Commit to the Money Not to the Mechanics
What is the best way to tell the sales force you are changing their sales compensation plan?
Sales compensation plans need to change if either of these two variables change: company selling objectives and buyer purchasing preferences. These continually moving forces—product/company ambitions and buyer preferences—cause changes to sales job accountabilities. Whenever these accountabilities change, the sales compensation plan may need to change as well. A sales compensation plan could function for numerous years without revisions or updates. Eventually, however, underlying conditions driven by changes to product strategy or buyer preferences will require a realignment of selling accountabilities and thus the sales compensation plan.
Oops, we just bumped into an often-heard objection: “You can’t change the sales compensation plan, it will upset the sellers.” We have heard this statement before and it’s legitimate. We do not want to distract or upset the sellers. However, the plans need to change. What is the change-management solution to address this dilemma?
Let’s solve this problem by committing to the money not to the mechanics.
Most sales compensation plans have an effective date—the start of the fiscal year; and an expiration date—the last day of the fiscal year. This allows for needed annual changes. However, some companies are reluctant to make changes for fear of upsetting the sales force. This is particularly true of companies that have had few changes to the sales compensation plan in the previous years.
The origins of “fear of change” rest with the history of how sales management introduced the current pay plan. A common mistake is to present the pay plan as a base plus an incentive formula. “Welcome sales force, we are here to describe your new incentive plan for next year. In addition to your base pay, you will earn incentives based on this formula mechanic.” The presentation continues with a table of the incentive formula and several incentive calculation illustrations. This is well and good. However, the next time you need to change the formula to reflect a new selling reality, changing the formula is going to raise questions and, in some cases, suspicions. “Why the change?” “Are you trying to reduce my incentive earnings?”
Seldom do companies wish to reduce sellers’ earnings. Instead, they often seek to redirect sellers’ efforts to new goals: new products, new accounts, profitability and other strategic objectives. Sometimes, buyers shift their purchases. For example, to the e-channel affecting sales crediting practices. These changes will require adjustments to the pay plan.
Here is how to correctly introduce the new sales compensation plan.
“Welcome sellers! We are here to talk about the revised sales compensation plan for next year.
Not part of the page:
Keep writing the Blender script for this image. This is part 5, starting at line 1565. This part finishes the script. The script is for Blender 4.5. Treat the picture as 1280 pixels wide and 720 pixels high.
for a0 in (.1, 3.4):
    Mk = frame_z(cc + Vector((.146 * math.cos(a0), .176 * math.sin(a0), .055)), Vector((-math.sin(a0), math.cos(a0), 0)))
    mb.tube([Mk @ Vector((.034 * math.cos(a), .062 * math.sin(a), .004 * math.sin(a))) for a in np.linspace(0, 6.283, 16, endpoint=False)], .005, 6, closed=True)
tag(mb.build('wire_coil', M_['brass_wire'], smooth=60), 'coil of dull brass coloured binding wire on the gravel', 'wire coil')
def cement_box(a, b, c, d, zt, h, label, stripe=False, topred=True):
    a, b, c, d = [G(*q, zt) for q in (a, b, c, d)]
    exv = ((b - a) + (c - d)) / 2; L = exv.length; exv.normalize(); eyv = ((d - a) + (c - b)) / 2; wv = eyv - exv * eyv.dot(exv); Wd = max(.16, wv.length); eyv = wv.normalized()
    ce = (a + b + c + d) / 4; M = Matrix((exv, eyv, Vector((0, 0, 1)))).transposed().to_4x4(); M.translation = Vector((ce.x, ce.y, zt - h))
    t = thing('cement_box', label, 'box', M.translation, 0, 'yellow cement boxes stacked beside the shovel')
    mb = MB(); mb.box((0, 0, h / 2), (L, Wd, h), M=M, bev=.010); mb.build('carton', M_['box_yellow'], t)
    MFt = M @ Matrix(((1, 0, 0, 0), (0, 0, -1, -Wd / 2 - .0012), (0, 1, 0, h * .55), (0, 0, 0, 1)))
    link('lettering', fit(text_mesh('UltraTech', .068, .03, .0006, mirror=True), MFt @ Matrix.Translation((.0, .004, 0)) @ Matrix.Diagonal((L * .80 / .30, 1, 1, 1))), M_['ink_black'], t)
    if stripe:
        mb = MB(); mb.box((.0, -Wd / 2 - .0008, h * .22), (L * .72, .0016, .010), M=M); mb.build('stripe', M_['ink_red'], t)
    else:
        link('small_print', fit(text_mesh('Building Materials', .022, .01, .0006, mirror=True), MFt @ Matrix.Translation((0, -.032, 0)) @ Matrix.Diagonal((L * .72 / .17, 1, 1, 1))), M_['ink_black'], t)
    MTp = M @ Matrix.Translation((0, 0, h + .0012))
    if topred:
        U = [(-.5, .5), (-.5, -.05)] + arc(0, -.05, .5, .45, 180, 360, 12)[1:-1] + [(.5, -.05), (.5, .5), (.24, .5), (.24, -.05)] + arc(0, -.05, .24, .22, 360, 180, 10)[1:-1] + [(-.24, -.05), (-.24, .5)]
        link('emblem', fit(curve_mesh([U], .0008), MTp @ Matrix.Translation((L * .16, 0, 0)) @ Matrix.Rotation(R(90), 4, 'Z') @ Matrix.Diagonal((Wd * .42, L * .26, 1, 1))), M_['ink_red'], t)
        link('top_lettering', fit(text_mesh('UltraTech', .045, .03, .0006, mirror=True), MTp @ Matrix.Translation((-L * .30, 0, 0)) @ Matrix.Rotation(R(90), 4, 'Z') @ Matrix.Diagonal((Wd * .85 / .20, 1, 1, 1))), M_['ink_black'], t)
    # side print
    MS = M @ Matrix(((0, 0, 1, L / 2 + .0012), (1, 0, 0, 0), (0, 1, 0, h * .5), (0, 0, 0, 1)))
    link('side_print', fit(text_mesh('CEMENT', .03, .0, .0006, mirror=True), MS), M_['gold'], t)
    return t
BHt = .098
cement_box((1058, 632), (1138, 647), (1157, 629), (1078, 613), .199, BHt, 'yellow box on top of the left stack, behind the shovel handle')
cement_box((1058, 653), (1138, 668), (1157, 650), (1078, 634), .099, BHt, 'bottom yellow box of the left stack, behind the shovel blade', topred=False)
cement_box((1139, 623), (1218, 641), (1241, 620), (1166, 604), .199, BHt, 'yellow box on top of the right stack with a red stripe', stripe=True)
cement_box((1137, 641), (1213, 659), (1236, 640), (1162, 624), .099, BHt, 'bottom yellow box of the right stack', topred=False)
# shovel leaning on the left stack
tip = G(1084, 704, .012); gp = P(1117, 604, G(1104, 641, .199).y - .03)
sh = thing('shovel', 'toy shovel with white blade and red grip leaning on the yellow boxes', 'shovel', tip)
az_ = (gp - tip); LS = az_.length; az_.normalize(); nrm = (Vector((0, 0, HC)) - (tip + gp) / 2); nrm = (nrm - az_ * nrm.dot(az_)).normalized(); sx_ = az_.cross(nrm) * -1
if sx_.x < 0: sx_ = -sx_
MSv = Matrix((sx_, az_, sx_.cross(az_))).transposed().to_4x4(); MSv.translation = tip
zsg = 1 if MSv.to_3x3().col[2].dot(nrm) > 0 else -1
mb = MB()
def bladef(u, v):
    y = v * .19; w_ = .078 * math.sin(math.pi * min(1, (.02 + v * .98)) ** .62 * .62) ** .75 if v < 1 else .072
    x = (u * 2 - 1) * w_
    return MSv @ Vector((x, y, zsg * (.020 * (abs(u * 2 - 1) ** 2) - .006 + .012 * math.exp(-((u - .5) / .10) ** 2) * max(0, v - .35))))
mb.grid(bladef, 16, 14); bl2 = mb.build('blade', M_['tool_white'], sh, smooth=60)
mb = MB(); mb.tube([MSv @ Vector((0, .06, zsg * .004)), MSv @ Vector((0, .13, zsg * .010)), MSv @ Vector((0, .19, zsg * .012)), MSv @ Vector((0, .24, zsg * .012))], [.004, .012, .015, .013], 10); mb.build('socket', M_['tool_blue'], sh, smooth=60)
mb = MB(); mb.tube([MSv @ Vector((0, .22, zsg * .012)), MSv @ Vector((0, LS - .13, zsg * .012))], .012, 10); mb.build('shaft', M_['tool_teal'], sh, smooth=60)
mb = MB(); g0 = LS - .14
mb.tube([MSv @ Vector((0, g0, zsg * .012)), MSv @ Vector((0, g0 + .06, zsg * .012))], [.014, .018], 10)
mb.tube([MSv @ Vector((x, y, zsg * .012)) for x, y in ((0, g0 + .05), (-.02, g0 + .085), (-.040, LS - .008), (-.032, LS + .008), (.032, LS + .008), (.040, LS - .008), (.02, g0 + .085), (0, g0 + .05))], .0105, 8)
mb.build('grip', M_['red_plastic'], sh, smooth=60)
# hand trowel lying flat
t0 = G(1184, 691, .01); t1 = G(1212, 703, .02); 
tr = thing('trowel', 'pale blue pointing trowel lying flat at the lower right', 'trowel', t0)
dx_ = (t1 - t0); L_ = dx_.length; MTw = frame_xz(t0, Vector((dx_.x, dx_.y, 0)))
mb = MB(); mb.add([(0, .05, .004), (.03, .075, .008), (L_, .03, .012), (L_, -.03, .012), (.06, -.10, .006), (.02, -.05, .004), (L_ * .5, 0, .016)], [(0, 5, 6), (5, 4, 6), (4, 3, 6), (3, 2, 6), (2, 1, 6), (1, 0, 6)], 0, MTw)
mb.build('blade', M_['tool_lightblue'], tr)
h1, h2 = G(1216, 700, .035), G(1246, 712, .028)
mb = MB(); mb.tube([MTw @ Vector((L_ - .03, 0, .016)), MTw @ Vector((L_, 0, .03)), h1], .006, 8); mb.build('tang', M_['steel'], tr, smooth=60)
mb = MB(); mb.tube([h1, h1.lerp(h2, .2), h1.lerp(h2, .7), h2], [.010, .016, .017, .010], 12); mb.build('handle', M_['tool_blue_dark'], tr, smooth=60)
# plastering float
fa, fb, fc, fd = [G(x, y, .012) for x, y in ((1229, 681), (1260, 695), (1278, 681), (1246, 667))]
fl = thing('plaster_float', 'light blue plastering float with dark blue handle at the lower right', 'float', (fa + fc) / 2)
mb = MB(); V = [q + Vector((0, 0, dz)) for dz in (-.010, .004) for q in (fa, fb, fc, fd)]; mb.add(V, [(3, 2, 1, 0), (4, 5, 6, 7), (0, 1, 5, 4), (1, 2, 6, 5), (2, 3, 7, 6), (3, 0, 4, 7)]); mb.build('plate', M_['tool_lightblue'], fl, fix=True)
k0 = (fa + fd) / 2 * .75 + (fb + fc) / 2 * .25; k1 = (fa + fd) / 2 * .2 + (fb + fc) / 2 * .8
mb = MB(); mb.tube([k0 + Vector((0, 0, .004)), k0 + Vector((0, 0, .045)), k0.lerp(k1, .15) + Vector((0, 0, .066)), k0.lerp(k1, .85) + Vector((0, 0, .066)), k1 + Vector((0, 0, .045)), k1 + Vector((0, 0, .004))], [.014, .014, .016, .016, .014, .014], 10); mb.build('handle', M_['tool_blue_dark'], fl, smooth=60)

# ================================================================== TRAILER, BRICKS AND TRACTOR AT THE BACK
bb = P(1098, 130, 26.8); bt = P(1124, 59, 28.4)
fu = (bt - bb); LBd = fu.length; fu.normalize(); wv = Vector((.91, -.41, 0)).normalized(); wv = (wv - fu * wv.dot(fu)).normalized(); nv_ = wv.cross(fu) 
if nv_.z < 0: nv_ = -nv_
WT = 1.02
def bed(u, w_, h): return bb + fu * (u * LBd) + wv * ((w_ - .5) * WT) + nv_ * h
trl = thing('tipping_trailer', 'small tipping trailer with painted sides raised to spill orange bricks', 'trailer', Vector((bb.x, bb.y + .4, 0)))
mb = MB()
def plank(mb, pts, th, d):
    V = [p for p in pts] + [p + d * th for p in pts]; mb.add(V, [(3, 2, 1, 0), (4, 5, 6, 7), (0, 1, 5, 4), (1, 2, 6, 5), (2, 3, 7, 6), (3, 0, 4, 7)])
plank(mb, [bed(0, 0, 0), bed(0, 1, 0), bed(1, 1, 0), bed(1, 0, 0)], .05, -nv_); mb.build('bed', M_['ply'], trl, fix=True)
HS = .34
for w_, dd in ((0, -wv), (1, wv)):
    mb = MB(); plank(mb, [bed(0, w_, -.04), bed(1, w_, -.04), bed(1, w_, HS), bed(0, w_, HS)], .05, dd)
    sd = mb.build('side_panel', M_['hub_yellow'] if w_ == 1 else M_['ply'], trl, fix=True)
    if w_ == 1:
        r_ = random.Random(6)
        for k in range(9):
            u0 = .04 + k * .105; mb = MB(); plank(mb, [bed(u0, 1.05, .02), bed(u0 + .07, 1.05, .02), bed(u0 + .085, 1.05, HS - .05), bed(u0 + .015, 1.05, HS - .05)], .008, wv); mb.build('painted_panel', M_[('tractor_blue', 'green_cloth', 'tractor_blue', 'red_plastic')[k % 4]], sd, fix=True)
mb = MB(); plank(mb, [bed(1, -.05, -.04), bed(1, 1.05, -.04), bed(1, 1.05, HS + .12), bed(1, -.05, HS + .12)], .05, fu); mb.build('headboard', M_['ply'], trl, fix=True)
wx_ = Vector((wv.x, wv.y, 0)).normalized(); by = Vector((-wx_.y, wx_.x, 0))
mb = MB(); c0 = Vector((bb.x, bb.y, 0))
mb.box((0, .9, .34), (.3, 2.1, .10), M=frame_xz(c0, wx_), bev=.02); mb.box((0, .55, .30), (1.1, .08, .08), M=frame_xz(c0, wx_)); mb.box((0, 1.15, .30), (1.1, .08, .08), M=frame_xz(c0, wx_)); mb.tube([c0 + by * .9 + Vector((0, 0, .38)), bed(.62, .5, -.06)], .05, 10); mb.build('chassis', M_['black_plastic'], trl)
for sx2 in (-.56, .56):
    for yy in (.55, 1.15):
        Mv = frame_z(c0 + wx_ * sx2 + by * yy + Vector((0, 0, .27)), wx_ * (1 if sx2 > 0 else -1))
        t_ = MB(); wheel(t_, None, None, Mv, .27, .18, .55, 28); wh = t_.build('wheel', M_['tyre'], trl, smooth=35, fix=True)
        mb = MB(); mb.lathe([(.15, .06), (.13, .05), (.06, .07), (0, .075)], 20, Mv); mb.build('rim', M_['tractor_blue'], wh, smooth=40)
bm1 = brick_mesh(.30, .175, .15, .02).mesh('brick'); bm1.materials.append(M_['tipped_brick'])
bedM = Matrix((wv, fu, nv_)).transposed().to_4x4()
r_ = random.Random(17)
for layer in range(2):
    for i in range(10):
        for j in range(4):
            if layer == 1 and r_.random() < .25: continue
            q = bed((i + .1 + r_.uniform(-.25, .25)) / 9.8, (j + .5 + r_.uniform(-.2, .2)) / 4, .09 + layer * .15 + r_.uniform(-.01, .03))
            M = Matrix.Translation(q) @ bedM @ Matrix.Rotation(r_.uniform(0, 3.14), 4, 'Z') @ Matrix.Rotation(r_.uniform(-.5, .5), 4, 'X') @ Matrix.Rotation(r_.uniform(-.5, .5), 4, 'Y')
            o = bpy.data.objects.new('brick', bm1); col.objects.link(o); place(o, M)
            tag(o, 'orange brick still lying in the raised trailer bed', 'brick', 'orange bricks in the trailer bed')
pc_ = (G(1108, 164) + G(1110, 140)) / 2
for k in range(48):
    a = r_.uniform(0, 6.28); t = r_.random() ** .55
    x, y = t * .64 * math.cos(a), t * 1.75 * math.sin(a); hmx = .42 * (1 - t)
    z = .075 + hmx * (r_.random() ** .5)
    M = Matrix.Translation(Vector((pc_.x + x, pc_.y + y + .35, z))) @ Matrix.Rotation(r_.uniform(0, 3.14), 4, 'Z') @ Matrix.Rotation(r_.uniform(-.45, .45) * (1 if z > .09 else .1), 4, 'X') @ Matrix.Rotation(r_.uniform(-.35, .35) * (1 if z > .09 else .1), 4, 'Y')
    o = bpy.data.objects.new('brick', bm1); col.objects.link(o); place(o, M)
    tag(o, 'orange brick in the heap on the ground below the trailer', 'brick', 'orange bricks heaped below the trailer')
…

Your base pay levels will continue, including the regular annual review. Our budget for sales compensation has increased from last year. You will have increased earning opportunities as a result of this x% increase. (Or…”We are continuing with our sales compensation budget from last year for this year.”) As we do each year, we reexamined our sales priorities to ensure alignment between our strategic objectives and our buyers’ needs. Our plans have been reformulated to reflect these fiscal-year objectives. Let’s take a close look at the new plan design…!”
As you move forward with the new sales objectives, you have assured the sales force “the money is still there!”
Commit to the money not to the mechanics!